• U.S.

Art: Penitentiary Art

2 minute read
TIME

Art takes time. Convicts have lots of time. Last week in Clinton Prison at Dannemora, N. Y., and in the McAlester. Okla. Penitentiary, convicts had turned artist. At grey, feudal Clinton where in 1929 the inmates rioted (TIME, Aug. 5, 1929), Convict Peter J. Curtis, onetime Brooklyn sign painter, was holding art classes. From 9 to 10 a.m. he taught his colleagues lettering; from 10 to 11, figure composition; from 11 to 11:30, color mixing and color schemes; from 2 to 3 p.m., perspective, “style and individuality”; from 3 to 3:30, color harmony. In his free time he painted genre subjects: A Pinch of Snuff, showing an old shoemaker; Flemish Fisher, etc. etc. His students, avoiding life studies, copied hunting dogs from calendars, men on horseback from photographs, pictures of beautiful women.

In the McAlester Penitentiary is an old man whose paintings hang in several offices of the Oklahoma State Capitol, in the prison mess hall and the warden’s house. In 1898 Charles Matthew Conrad Maass suspected his wife of putting poison in his breakfast pork and sauerkraut. He fired three charges of buckshot into her. In his 33 years in jail he has painted hundreds of pictures, sold not one. Like Dannemora’s artists, he too copies his pictures, sometimes from memory. Called the Mad Artist, he is irrational except for his ability to copy pictures. His subjects include a Resurrection of Christ, a portrait of President Harding and Gains-borough’s Blue Boy.

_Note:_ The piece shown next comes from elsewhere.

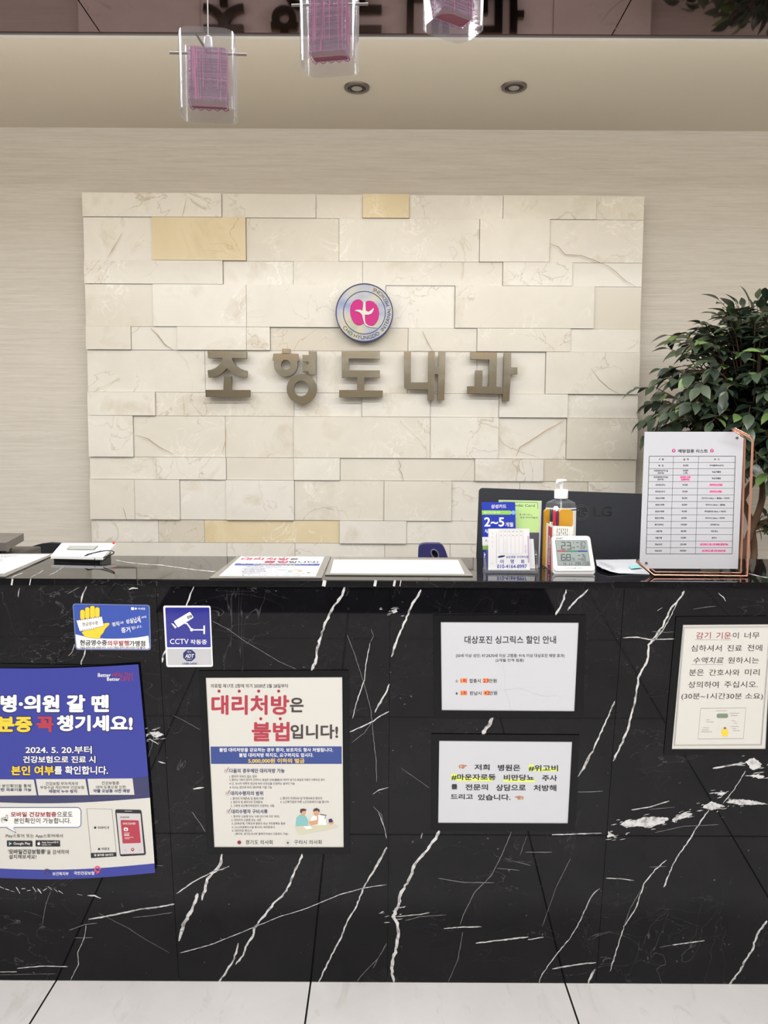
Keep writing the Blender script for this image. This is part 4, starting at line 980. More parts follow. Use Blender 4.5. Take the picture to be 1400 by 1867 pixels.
def lines_draw(rows, cols, m=M_INK3, seed=1):
    rn = random.Random(seed)
    def d(p):
        for c0, c1 in cols:
            for k in range(rows):
                y = 0.1 + 0.8 * k / rows; x = c0
                e = c1 - rn.random() * (c1 - c0) * 0.5
                while x < e:
                    w = rn.uniform(.02, .06); p.rect(x, y, min(x + w, e), y + 0.018, m, 0); x += w + .012
    return d
lying('document holder with a printed sheet at the far left end of the worktop', [(-62, 1010.5), (104, 1010.5), (9.5, 1053), (-190, 1053)], [(-50, 1012.2), (93, 1012.2), (7, 1048), (-172, 1048)],
      lambda p: lines_draw(11, [(0.08, 0.72)], M_INK2, 3)(p))
def mini_proxy(p):
    q = Print(p.mb, lambda x, y, off=0.0: p.mp((x - 117) / 1173, (y - 120) / 1443, off), p.base, p.step); proxy_sheet(q)
lying('document holder on the worktop, its sheet headed in red above a blue band', [(434, 1014.8), (603, 1015.4), (586.5, 1055.2), (381, 1055.6)], [(439, 1016), (591.6, 1016.6), (575.5, 1053), (399, 1052.4)], mini_proxy)
lying('wide document holder on the worktop in front of the navy seat back, faint two-column sheet', [(605, 1016.4), (839, 1020), (862, 1051.4), (592.5, 1049.6)], [(608.6, 1022), (835, 1022.8), (847, 1048.6), (602, 1047.2)], lines_draw(9, [(.06, .46), (.54, .95)], M_INK3, 5))

# ------------------------------------------------------------------ white sign pad with cable
zt = Z(0, 950, 6.364)
def lv(z, px, py): return level(TOP_Z + z).pt(px, py)
FL, FR_, BR_, BL_ = lv(.014, 92, 1013.6), lv(.014, 187.5, 1015.8), lv(.030, 211, 990.8), lv(.030, 112.4, 990)
sp = thing('signature_pad', 'small white tilted signature pad with a grey screen and black cable on the worktop', 'signature pad', (FL + FR_) / 2 - V((0, 0, (FL.z - TOP_Z))))
b = MB(); dn = V((0, 0, -0.0065)); b.prism([FL, FR_, BR_, BL_], dn, M_WPL); b.build('body', sp, recalc=True, bevel=0.0025)
def padpt(a, c, h=0.0): return (FL * (1 - a) + FR_ * a) * (1 - c) + (BL_ * (1 - a) + BR_ * a) * c + V((0, 0, h))
b = MB(); b.prism([padpt(.2, .47, .0008), padpt(.72, .47, .0008), padpt(.73, .78, .0008), padpt(.2, .78, .0008)], (0, 0, -.001), mat('pad_bezel', (70, 72, 74), .4)); b.prism([padpt(.215, .49, .0012), padpt(.705, .49, .0012), padpt(.715, .76, .0012), padpt(.215, .76, .0012)], (0, 0, -.0008), mat('pad_screen', (164, 166, 160), .2, coat=.5)); b.build('screen', sp, recalc=True)
MB().prism([padpt(.955, .93, .004), padpt(.99, .93, .004), padpt(.99, .985, .004), padpt(.955, .985, .004)], (0, 0, -.004), mat('red_plastic', (214, 50, 46), .35)).build('button', sp, recalc=True)
for a_, c_ in ((.2, .33), (.46, .33), (.53, .33)): MB().prism([padpt(a_, c_, .0006), padpt(a_ + .03, c_, .0006), padpt(a_ + .03, c_ + .03, .0006), padpt(a_, c_ + .03, .0006)], (0, 0, -.001), M_GREY).build('key', sp, recalc=True)
und = [padpt(.05, .05, -.007), padpt(.93, .05, -.007), padpt(.93, .9, -.007), padpt(.05, .9, -.007)]
b = MB(); b.add(und + [V((q.x, q.y, TOP_Z + .0008)) for q in und], [[0, 3, 2, 1], [4, 5, 6, 7], [0, 1, 5, 4], [1, 2, 6, 5], [2, 3, 7, 6], [3, 0, 4, 7]], M_BLKPL); b.build('base', sp, recalc=True)
cab = [(930, 438), (965, 415), (1020, 388), (1090, 368), (1160, 352), (1240, 343), (1295, 345), (1322, 358), (1318, 375), (1290, 392), (1240, 408), (1200, 425), (1165, 445), (1130, 458), (1105, 455), (1098, 440), (1115, 428), (1150, 432), (1165, 452), (1175, 470)]
yy = [FL.y - .004] * 3 + [FL.y + .02, FL.y + .03, FL.y + .02, FL.y + .005] + [FL.y - .012] * 13
b = MB().tube([at(*zt(x, y), q) for (x, y), q in zip(cab, yy)], 0.0013, M_BLKPL, 8); b.build('cable', sp, smooth=True)

# ------------------------------------------------------------------ leaflets and card holder
zc = Z(860, 880, 10)
lf = MB(); PY = upright(1.770); mG = on(PY, zc)
sheet_body(lf, mG, [(490, 313), (1275, 330), (1236, 1550), (440, 1550)], M_PAPER, 0.0, 0.0012)
p = Print(lf, mG, 0.0002, 0.00015)
p.poly([(560, 355), (1238, 366), (1226, 905), (540, 895)], M_GREEN, 0); p.poly([(540, 905), (1230, 912), (1210, 1500), (520, 1500)], M_SLATE, 0); p.poly([(490, 316), (1268, 333), (1262, 356), (488, 340)], M_GREEN, 0)
p.line([(560, 352), (1190, 362), (1205, 375), (1204, 478)], 9, M_INK2, 1); p.text('Hyundai Card', [(640, 385), (1150, 395), (1148, 456), (638, 446)], M_INK2, 0.01, 2)
p.text('8·10·12', [(872, 565), (1052, 568), (1050, 598), (872, 594)], M_INK2, .01, 2); p.text('개월', [(1060, 580), (1108, 582), (1108, 600), (1060, 598)], M_INK2, 0, 2); p.text('부분 무이자할부', [(876, 618), (1204, 624), (1202, 656), (876, 650)], M_INK2, .006, 2)
tag(lf.build('leaflet', loc=mG(838, 1550)), 'lime green and grey card leaflet standing upright behind the blue one', 'leaflet')
lf = MB(); PY = upright(1.748); mU = on(PY, zc)
sheet_body(lf, mU, rquad([(178, 352), (790, 358), (815, 1565), (212, 1565)], 20), M_SAMBLUE, 0.0, 0.0012)
p = Print(lf, mU, 0.0002, 0.00015)
p.text('삼성카드', (354, 395, 630, 468), M_WHITEINK, .016, 2); p.poly([(182, 505), (690, 508)] + arc(690, 545, 37, -90, 90, 8) + [(186, 582)], M_LIME, 1); p.text('2월의 무이자 할부 혜택', (216, 524, 512, 562), M_WHITEINK, .008, 2); p.circ(758, 545, 38, M_SKY, 2); p.ring(758, 545, 20, 5, M_SAMBLUE, 3)
p.text('2~5', (226, 630, 592, 802), M_WHITEINK, .026, 2, 5); p.text('개월', (610, 722, 755, 806), M_WHITEINK, .02, 2); p.text('무이자', (232, 850, 560, 925), M_WHITEINK, .02, 2)
p.poly([(190, 990), (805, 990), (806, 1150), (194, 1150)], M_WHITEINK, 1); p.text('7~12개월', (240, 1035, 560, 1085), M_NAVY, .0, 2); p.poly([(196, 1152), (806, 1152), (808, 1222), (200, 1222)], M_LIME, 1)
tag(lf.build('leaflet', loc=mU(500, 1565)), 'blue card leaflet with big white numerals standing behind the card holder', 'leaflet')
hold = thing('card_holder', 'clear acrylic business card holder at the front of the worktop', 'card holder', TOP.pt(*zc(730, 1672)))
mk = on(upright(1.733), zc)
MB().prism([mk(258, 1600), mk(1208, 1600), mk(1208, 1295), mk(1190, 1245), mk(1130, 1198), mk(1000, 1165), mk(420, 1165), mk(300, 1190), mk(258, 1240)], (0, .003, 0), M_ACRYL).build('back_plate', hold, recalc=True)
ml = on(upright(1.690), zc)
MB().prism([ml(246, 1672), ml(1214, 1672), ml(1214, 1600), ml(246, 1600)], (0, .003, 0), M_ACRYL).build('front_lip', hold, recalc=True)
zb = TOP_Z + 0.0005; q0, q1 = ml(246, 1672), ml(1214, 1672)
MB().box(((q0.x + q1.x) / 2, 1.712, TOP_Z + .0035), (q1.x - q0.x, .046, .006), M_ACRYL).build('base', hold)
for k, x in ((0, q0.x + .0015), (1, q1.x - .0015)):
    MB().prism([(x, 1.6935, TOP_Z + .007), (x, 1.7325, TOP_Z + .007), (x, 1.7325, TOP_Z + .042), (x, 1.72, TOP_Z + .040), (x, 1.6935, TOP_Z + .016)], (.0015, 0, 0), M_ACRYL).build('side_plate', hold, recalc=True)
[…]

Blankly jabbering, the toothless, paunchy old man, 66, with closecropped hair, beady blue eyes, steelrimmed spectacles tied behind his bullet head, shuffles in carpet slippers every morning to the trusty building for breakfast, shuffles back to his studio in an old mule barn to work. He refuses to appear before the clemency board for a pardon. Summoned, he stops jabbering long enough to say he is better off in jail.